Странным, трудно объяснимым казалось поведение Горской во время перекрестного допроса: дала следователю показания, уличающие Чащилова, повторила их в суде и сама же своими ответами свела эти показания на нет, доказала их несостоятельность. Зачем она это сделала? В том-то и дело, что Горская была убеждена, что ничем и нисколько не поколебала своих первоначальных показаний. Заговорив в перерыве судебного заседания с Сергеем Чащиловым, она сказала, отметая еще не высказанный укор: вызови меня завтра следователь, я повторила бы свои показания”. И Сергей, зная ее, поверил ей: повторила бы! Горская — не лжесвидетельница, прямой, осознанной лжи она бы себе не позволила, она и после допроса в суде продолжала считать свое истолкование ответа Марины единственно верным. Недаром Сергей Чащилов уже после того, как невиновность Владимира была установлена, сказал, вспомнив показания Горской: „Она из правдовладельцев ”.
Кажется, это Бальзак писал, что нельзя не удивляться отваге человека, решившегося быть судьей: какими высочайшими достоинствами надо обладать, чтобы сказать себе: „Мне под силу выполнить труднейшую обязанность — судить человека”. Чего-чего, а недостатка в решимости вершить суд у Горской не было. Еще до того, как было возбуждено дело против Чащилова, Горская вынесла свой приговор: Чащилов виновен в доведении своей жены до самоубийства; значит, надо добиваться, чтобы он был осужден. А в своем „праве” решать до суда вопрос о том, виновен ли человек, Горская не сомневалась, это „право” было для нее правом без кавычек. И как легко ей дался собственный приговор! Для решения сложнейшего и труднейшего вопроса о том, какая беда настигла Марину, Горской не потребовалось ни фактов, ни даже времени для раздумья. Мгновенно, в этаком сошедшем на нее наитии (помните, „меня как током ударило”) она, так сказать, озарила себя догадкой: тут — самоубийство! Только оно — ничего иного! И догадка тотчас же воспринялась как правда — окончательная и непререкаемая. Ею добытая! Столь же пугающе легко отыскала Горская причину самоубийства: муж довел! И сразу же „вина” Чащилова стала для нее неопровержимой. Так Горской открылась „правда”, которую другие, мол, не сумели разглядеть. Не переводя дыхания, Горская отыскала доказательства, призналась ведь Марина: „Жить не хочется”. Восхищенная своей прозорливостью, Горская непоколебимо уверовала в свою „правду”, признать ее ложным знанием Горская никому не позволит, отношение ее к своей „правде” стало отношением собственника к своей собственности. Горская превратилась в „правдовладелицу”.

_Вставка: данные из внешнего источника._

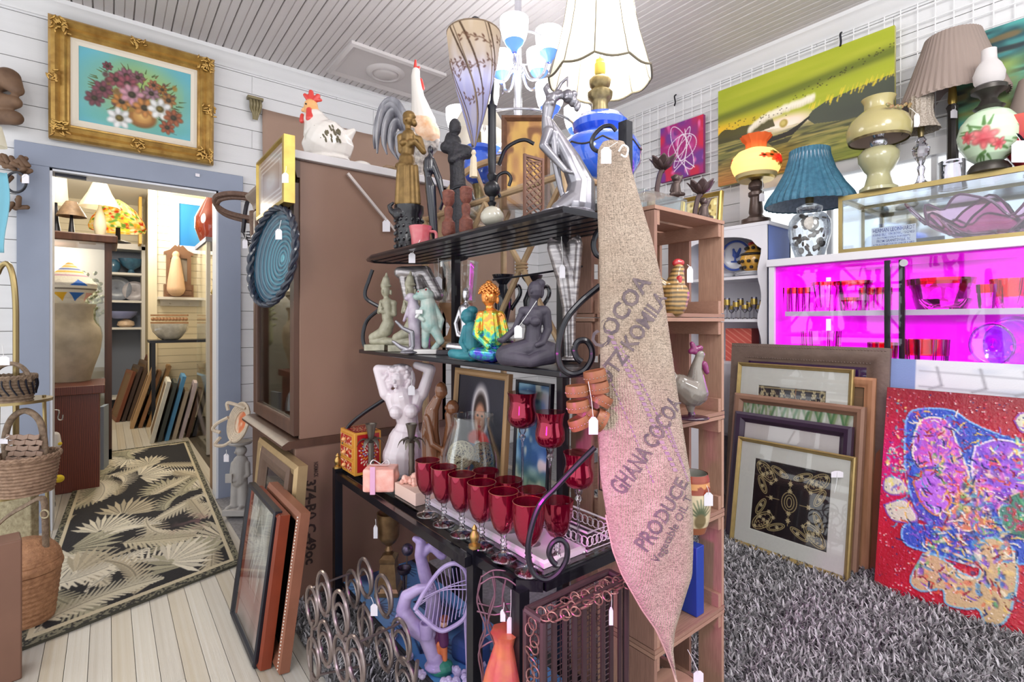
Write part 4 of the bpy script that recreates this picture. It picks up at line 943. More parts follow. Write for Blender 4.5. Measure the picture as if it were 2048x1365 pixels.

Нельзя сказать, что „правдовладельцы” так уж редко встречаются в суде, они не стали музейным экспонатом. Но о „правдовладельцах” стоит напомнить и потому, что — пусть это не покажется парадоксальным — они не перевелись и в быту, и тут они нисколько не менее опасны, чем в суде. В суде их показания проверяются, а в быту?
Представим себе, что после смерти Марины не было бы возбуждено дело против Чащилова. Прошло бы некоторое время, и кто-то, даже не знавший ничего о Марине, спросил бы Горскую:
— Вы, я знаю, близки с Чащиловыми, что за человек Владимир?
Есть все основания думать, что „правдовладелица”, неспособная признать свое знание ложным, сочла бы себя обязанной открыть „правду” и скорее всего ответила бы: „Мерзкий он человек, затравил жену!”
Ответ Горской, весьма вероятно, не вызвал бы сомнений в своей искренности, и кто возьмется предсказать, как бы он сказался на будущем Чащилова.
Разве подсчитаешь, сколько горя, бед, а то и исковерканных жизней на счету „правдовладельцев”.
Как же случилось, что в процессе над Чащиловым выявилась еще одна „правдовладелица”? Дело Чащилова — особое, в нем — раздолье для домыслов, для игры воображения, для возникновения ложного знания, принимаемого за истинное.
Вслед за Горской допрашивалась Лужникова. Если для Горской всякая ее точка зрения была безошибочной именно потому, что это она ее высказала, то Лужникова вполне довольствовалась той, что услышит от других. „Все так считают” — вот критерий истины, а „все” зачастую означало — первый человек, чье мнение она узнала. Кто-то из сослуживцев сказал, не очень-то обременяя ни ум, ни совесть: „Что тут думать, замучил Марину ее муженек”, другой поддакнул — и Лужникова уверовала! „Правда”, добытая с чужих слов, стала для Лужниковой самой доподлинной. Завладев этой „правдой”, Лужникова наглухо ограждала ее от всего, что может поколебать или снизить ее значимость. Хоть и не сама нашла „правду”, но, „обретя” ее, Лужникова тоже почувствовала в себе „правдовладелицу”.